Another version of the “Scotch Victory,” with the rebus of the jack-boot standing under a petticoat, and enclosed by Scotch thistles, forms part of a mock dedication: “To the Earl of (Bute), Protector of our Liberties, this plate is humbly inscribed by F. Junius Brutus.”

“The Operation,” a frontispiece to the _Political Register_ for June, 1768, shows Lord Bute stabbing Britannia with a dagger, while the ministers already mentioned in association with the death of Allen are catching the blood which flows from her wounds:--

“The Blood of Vitals from her wounds he drew, And fed the Hounds that help’d him to pursue.”

(DRYDEN.)

The _Oxford Magazine_ for 1769 gives an engraving of the monument finally erected over the grave of Mr.
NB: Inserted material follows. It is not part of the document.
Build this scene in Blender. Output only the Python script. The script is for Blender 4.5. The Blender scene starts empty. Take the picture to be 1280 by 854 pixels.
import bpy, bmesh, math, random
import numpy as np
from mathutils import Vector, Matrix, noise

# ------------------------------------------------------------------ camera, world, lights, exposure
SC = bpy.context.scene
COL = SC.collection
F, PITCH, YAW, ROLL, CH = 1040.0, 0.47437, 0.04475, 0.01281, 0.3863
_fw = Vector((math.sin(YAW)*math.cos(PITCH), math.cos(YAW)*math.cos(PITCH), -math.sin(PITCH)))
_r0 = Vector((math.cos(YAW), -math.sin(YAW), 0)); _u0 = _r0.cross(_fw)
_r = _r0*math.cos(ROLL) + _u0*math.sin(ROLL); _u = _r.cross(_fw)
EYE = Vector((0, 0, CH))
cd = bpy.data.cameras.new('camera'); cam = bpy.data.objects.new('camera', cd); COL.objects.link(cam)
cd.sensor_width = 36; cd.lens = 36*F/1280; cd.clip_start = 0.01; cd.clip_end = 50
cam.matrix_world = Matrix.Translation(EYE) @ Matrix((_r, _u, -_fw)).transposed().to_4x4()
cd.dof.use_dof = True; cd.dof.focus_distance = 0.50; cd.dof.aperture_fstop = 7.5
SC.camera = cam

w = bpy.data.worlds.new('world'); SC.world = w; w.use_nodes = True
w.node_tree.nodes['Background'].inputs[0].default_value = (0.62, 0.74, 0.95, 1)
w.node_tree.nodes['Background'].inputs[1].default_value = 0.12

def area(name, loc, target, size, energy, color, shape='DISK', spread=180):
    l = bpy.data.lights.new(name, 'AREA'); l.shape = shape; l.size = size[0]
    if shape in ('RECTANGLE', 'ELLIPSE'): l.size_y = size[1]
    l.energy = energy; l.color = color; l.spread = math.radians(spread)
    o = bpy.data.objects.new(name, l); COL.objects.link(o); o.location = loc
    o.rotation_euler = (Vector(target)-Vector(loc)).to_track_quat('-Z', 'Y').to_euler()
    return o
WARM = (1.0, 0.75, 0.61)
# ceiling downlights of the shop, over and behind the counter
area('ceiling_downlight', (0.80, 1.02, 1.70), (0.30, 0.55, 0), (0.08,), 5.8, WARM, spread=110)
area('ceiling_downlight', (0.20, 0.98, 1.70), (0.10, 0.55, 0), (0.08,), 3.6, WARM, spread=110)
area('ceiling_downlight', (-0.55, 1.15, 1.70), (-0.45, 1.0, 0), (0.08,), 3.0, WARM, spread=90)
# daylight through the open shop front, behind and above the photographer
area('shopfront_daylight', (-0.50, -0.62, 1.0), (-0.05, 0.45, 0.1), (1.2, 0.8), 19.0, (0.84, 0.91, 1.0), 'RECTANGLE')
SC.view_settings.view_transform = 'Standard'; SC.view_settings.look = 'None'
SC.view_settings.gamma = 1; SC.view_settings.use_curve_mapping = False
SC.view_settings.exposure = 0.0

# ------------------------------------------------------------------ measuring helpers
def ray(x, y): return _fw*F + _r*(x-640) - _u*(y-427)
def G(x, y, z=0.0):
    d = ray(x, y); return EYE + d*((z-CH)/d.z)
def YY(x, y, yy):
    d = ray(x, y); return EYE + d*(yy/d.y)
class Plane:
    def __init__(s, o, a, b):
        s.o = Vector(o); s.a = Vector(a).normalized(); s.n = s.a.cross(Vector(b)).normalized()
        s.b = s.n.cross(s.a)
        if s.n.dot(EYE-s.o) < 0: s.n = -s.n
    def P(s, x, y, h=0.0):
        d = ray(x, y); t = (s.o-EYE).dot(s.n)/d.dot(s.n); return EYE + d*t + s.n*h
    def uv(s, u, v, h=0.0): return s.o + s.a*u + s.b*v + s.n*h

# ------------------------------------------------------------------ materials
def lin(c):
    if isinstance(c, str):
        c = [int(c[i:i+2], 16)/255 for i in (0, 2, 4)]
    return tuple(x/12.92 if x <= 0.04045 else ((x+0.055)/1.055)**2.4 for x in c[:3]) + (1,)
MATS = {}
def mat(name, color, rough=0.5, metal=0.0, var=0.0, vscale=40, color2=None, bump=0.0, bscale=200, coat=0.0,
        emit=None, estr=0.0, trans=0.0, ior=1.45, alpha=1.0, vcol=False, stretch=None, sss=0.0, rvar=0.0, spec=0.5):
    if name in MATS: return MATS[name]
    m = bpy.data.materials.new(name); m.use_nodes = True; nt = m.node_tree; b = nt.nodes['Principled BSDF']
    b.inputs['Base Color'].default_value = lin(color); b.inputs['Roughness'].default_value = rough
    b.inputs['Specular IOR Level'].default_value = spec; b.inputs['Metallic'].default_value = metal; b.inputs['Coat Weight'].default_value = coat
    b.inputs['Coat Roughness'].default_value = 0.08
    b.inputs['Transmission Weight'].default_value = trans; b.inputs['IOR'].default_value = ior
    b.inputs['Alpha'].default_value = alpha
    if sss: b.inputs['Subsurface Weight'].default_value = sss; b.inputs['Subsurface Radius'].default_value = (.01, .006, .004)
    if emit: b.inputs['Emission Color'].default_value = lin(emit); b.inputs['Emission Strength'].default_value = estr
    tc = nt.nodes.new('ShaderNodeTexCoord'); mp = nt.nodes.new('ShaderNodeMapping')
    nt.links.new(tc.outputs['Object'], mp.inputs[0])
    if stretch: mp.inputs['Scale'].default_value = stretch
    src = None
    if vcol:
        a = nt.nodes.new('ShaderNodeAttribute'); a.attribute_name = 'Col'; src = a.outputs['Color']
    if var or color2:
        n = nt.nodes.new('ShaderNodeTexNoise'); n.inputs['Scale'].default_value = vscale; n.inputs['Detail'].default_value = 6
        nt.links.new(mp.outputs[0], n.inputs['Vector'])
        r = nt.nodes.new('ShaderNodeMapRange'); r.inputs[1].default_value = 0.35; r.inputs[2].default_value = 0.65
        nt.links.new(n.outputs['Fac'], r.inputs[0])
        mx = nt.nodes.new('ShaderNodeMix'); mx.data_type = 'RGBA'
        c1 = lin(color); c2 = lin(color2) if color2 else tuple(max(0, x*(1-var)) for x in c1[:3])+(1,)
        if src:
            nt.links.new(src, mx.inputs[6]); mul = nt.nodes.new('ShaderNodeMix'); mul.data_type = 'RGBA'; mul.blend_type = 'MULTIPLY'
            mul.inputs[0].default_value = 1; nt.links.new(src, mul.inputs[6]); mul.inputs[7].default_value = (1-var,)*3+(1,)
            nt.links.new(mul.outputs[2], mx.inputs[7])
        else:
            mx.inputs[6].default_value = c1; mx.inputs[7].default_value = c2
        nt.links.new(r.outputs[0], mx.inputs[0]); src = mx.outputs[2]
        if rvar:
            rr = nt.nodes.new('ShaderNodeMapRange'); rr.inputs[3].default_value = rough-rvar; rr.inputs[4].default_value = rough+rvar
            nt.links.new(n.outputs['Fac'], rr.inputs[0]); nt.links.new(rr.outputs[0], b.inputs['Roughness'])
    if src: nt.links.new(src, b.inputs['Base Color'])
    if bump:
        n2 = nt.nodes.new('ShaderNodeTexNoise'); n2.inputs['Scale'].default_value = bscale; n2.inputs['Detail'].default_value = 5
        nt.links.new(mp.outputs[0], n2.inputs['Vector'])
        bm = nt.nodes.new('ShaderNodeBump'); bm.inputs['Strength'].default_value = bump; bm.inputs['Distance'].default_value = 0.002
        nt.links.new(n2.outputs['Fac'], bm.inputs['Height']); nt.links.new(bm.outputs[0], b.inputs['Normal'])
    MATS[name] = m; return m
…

Allen, junior. It represents an altar tomb enclosed by iron rails: on one side is introduced the reprobated Scotch thistle, with the legend, “Murder screen’d and rewarded;” on the other side is shown a Scotch soldier of the third regiment of Foot Guards, evidently intended for the murderous MacLaughlin, approaching and pointing to the inscription on the tomb, exclaiming, “I have obtain’d a pension of a shilling a day, only for putting an end to thy days!”